It's behind a subscription wall but “The Senator and the Street,” by Jeffrey Toobin in the The New Yorker, August 2, 2010, has an interesting note about PA Sen. Bob Casey, Jr.:
Schumer's political dexterity, more than any fixed ideology, is reflected in his work bringing the Senate Democrats from minority to majority status. Shortly after Robert P. Casey, Jr., was elected state treasurer of Pennsylvania, in 2004, he got a call from Schumer, asking him to challenge Rick Santorum, a two-term Republican incumbent, in the 2006 race. "I wasn't thinking of running for the Senate at all," Casey said. "So Chuck called me, and I had all these arguments ready -- I had only run for state office, it's hard to run against an incumbent. Buck Chuck had through of all of them before me, and he had good answers."
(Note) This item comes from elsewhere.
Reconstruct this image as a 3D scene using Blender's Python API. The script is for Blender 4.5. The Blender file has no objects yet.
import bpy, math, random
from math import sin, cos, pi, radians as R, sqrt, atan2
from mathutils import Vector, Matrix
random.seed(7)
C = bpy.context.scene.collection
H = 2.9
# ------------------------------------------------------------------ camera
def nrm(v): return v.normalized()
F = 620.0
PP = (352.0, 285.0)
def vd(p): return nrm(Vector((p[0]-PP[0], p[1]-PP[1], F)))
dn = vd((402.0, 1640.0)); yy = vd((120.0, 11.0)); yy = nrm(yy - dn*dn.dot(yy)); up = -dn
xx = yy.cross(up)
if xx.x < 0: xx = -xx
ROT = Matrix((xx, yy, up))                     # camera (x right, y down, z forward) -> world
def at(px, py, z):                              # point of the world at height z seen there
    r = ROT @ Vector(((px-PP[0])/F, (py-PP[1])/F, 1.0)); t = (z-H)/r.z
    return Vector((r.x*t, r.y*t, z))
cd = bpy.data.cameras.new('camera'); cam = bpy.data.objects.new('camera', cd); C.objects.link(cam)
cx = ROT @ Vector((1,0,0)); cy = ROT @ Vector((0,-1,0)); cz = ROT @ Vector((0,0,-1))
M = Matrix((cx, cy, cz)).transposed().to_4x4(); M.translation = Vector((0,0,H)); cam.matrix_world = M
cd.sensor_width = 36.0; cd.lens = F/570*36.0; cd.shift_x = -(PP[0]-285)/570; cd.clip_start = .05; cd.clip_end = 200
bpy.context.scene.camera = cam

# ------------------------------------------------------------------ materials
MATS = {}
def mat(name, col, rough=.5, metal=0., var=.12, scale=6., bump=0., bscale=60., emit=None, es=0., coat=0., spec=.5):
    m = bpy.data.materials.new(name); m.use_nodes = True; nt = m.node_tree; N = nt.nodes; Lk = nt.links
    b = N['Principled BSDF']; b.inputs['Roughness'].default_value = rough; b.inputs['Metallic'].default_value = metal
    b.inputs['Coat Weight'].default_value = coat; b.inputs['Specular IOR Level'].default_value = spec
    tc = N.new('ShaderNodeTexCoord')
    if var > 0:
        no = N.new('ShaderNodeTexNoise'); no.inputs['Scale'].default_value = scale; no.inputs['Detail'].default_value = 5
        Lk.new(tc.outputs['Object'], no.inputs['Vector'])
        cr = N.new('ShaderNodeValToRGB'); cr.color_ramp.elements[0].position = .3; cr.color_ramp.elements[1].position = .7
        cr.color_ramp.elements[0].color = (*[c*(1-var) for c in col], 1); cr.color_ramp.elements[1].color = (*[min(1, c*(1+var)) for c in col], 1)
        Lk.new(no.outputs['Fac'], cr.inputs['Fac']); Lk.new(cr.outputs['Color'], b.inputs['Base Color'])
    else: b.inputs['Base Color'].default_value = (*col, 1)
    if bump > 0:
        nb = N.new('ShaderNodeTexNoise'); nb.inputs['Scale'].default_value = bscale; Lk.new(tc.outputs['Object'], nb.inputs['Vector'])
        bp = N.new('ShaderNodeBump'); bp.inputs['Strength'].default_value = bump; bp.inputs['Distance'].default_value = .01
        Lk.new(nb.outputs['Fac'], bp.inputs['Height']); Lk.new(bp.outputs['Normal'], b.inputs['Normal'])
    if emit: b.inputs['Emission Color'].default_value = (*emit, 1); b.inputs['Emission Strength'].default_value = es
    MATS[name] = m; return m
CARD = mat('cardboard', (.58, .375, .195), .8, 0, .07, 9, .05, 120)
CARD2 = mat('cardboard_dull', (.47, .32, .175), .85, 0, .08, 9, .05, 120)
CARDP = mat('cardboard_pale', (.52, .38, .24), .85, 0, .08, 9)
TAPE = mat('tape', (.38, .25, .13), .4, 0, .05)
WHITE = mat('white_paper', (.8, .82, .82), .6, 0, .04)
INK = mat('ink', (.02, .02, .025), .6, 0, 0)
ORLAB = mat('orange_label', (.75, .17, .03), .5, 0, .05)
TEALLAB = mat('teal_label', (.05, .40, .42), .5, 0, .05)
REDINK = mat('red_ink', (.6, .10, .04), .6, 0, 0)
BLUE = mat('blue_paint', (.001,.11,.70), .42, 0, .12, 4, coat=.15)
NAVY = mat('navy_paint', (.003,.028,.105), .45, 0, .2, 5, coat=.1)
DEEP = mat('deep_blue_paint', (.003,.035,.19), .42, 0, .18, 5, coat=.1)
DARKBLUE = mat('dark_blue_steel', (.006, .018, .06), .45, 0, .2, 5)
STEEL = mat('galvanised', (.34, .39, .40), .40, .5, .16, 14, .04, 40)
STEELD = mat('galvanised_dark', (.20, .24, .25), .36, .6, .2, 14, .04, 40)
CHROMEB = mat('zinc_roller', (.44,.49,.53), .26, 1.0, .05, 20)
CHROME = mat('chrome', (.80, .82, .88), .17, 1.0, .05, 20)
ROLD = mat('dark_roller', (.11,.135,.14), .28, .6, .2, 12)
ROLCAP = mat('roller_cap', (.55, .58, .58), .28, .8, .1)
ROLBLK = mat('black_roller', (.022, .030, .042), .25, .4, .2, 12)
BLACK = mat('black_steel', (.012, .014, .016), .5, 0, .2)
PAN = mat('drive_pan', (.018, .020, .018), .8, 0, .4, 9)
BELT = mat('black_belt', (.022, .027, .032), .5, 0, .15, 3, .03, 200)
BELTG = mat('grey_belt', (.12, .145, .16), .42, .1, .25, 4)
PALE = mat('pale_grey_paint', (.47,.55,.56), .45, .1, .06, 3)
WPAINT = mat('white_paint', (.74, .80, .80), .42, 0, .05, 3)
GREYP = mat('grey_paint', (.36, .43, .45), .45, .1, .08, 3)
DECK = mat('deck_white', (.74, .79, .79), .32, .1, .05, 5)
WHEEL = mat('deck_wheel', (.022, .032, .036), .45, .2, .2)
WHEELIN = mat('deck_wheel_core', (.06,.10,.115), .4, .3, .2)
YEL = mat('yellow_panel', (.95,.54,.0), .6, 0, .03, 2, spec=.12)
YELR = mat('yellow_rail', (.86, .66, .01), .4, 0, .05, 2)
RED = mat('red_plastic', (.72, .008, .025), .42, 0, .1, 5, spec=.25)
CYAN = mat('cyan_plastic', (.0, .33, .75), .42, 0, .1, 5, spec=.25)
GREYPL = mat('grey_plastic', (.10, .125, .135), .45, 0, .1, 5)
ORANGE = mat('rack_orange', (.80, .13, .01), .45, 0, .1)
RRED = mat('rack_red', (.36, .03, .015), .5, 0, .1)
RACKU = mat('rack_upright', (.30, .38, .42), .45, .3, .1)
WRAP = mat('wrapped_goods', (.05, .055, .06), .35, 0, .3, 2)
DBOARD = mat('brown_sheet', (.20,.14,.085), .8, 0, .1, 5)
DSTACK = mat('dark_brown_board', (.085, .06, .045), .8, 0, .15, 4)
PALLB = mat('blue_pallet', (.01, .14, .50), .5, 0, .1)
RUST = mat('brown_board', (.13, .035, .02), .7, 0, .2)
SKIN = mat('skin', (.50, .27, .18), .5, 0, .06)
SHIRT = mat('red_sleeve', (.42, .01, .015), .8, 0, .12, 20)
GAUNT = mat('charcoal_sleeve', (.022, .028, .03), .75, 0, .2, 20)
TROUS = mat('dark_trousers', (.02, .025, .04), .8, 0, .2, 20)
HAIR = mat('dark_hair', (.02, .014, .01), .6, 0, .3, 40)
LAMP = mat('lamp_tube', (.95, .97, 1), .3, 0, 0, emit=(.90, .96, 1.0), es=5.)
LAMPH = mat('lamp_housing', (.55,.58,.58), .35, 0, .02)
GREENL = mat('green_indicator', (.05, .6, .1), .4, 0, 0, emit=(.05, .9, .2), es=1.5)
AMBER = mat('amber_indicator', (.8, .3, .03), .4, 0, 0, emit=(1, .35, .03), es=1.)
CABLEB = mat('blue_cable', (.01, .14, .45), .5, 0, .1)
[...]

There was, however, the question of abortion. Casey, like his father, a former governor, was staunchly opposed to abortion rights and thus, he thought, an unlikely recipient of support from the national Democratic Party. yet Schumer, an abortion-rights supporter, waved off Casey's concern, saying that the importance of beating Santorum trumped reproductive rights. "chuck took a lot of shrapnel for supporting me on that one," Casey said. (Some pro-choice groups denounced the D.S.C.C. for backing Casey.) "He took the time to know my issues. He didn't just want to talk about what he needed." Casey defeated Santorum by eighteen percentage points.